2. "Danos, Padre, la alegría del perdón": es alegría de Dios, antes que alegría del hombre. Dios se alegra al acoger al pecador arrepentido; más aún, él mismo, que es Padre de infinita misericordia, suscita en el corazón humano la esperanza del perdón y la alegría de la reconciliación: “Misericordia, Dios mío, por tu bondad, por tu inmensa compasión borra mi culpa. Lava del todo mi delito, limpia mi pecado. Oh Dios, crea en mí un corazón puro, renuévame por dentro con espíritu firme; no me arrojes lejos de tu rostro, no me quites tu santo espíritu. Señor, me abrirás los labios, y mi boca proclamará tu alabanza. Mi sacrificio es un espíritu quebrantado, un corazón quebrantado y humillado tú no lo desprecias”.

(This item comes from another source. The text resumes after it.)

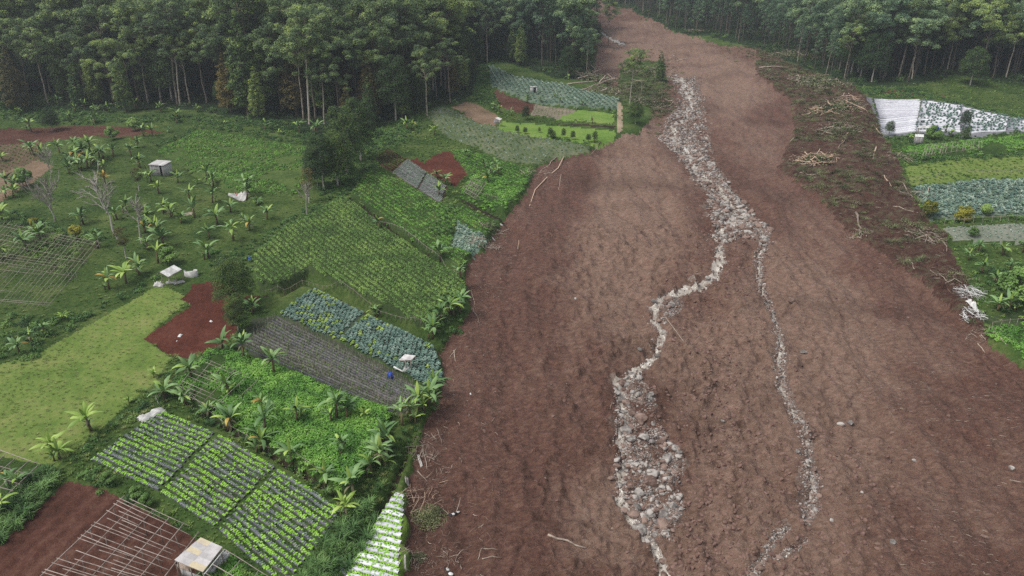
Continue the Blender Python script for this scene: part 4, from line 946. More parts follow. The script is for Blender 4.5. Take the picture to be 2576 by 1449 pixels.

3. «Pero Dios tuvo compasión de mí». Pablo se muestra como un puro producto de la misericordia divina,  diciendo dos veces: «Dios tuvo compasión de mí», y esto para que «pudiera ser modelo de  todos los que creerán en él»: «Se fió de mí y me confió este ministerio. Eso que yo antes  era un blasfemo, un perseguidor y un violento». Y esto por una obcecación que Dios con su  potente luz transformó en una ceguera benigna, para que después «se le cayeran de los  ojos una especie de escamas». Pablo, para poner de relieve la total paradoja de la  misericordia de Dios, se pone en el último lugar: se designa como «el primero de los  pecadores», para que aparezca en él «toda la paciencia» de Cristo, y se convierte así en  objeto de demostración de la misericordia de Dios en beneficio de la Iglesia por los siglos  de los siglos (H. von Balthasar).